Golkar dan PAN Lebih Nyaman Gabung Prabowo
Analis politik Arifki Chaniago mengatakan, Partai Golkar dan PAN memiliki histori dengan Prabowo. Apalagi Golkar merupakan partai Prabowo sebelum mendirikan Gerindra. Sedangkan PAN adalah partai yang punya sejarah panjang dengan Prabowo saat pilpres 2014 dan 2019.
"Golkar dan PAN ini lebih merasa nyaman dengan Prabowo karena sama-sama punya sejarah. Dalam koalisi politik, ini cukup penting," ujar Arifki dalam keterangan pers diterima, Senin (14/8/2023).
Direktur Eksekutif Aljabar Strategic ini meyakini, sejarah panjang PAN dan Golkar tidak ditemukan jika merapat dengan koalisi Ganjar. Meskipun anggota koalisi pendukung Ganjar adalah pendukung pemerintahan Jokowi.

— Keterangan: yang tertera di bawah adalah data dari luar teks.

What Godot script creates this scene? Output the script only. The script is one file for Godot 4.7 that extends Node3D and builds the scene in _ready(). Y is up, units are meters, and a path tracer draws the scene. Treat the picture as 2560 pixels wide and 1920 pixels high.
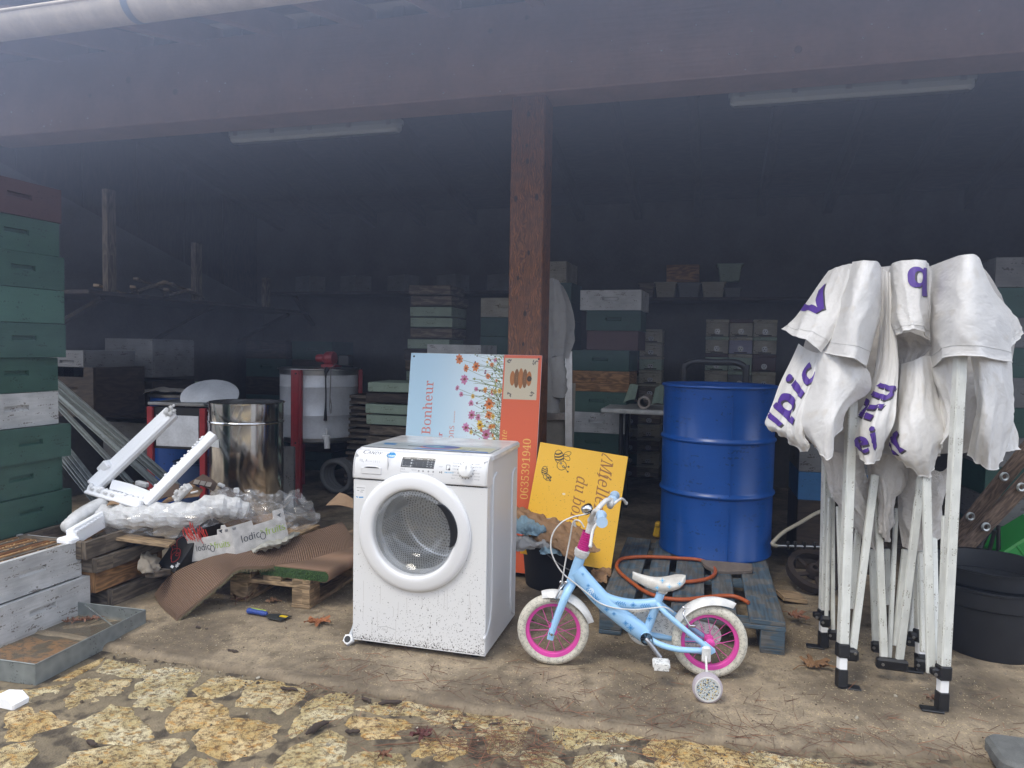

"Arah dukungan yang diberikan oleh PAN dan Golkar punya arti sendiri ke mana arah KIB itu sebenarnya," ujar Arifki.
Mengingat ke belakang, lanjut Arifki, Golkar dan PAN diketahui pernah bersama-sama mendukung Prabowo di pilpres 2014. Tetapi, saat itu situasinya dua partai tersebut berlawanan dengan Jokowi.
Namun, pada pilpres 2024, semua partai pendukung Prabowo adalah bagian dari pemerintahan Jokowi seperti PKB, Gerindra, PAN, dan Golkar.
"Meski dukungan politik ini tidak terbuka sebagai arah dan sikap politik Jokowi. Secara tidak langsung, partai-partai yang mendukung Prabowo bisa disinyalir sebagai bentuk dari kode yang diberikan Jokowi," kata Arifki.
Arifki mengungkapkan analisisnya turut diperkuat sejumlah tanda. Tanda paling nyata adalah hadirnya dukungan relawan Jokowi, seperti Pro Jokowi (Projo) yang memiliki kecendrungan ke Prabowo dan Jokowi Mania (JoMan) yang berbalik badan dari Ganjar Pranowo kini menjadi tim pemenangan Prabowo Subianto.
Arifki percaya, situasi politik bakal lebih panas jika kandidat yang bertarung hanya dua pasang, Prabowo dan Ganjar. Namun sebaliknya, pertarungan akan menjadi liar jika Anies berhasil memastikan tiket ke gelanggang.
"Karena kompetisi tiga pasang bakal sulit mengarahkan angin politik ke pihak lawan," kata Arifki.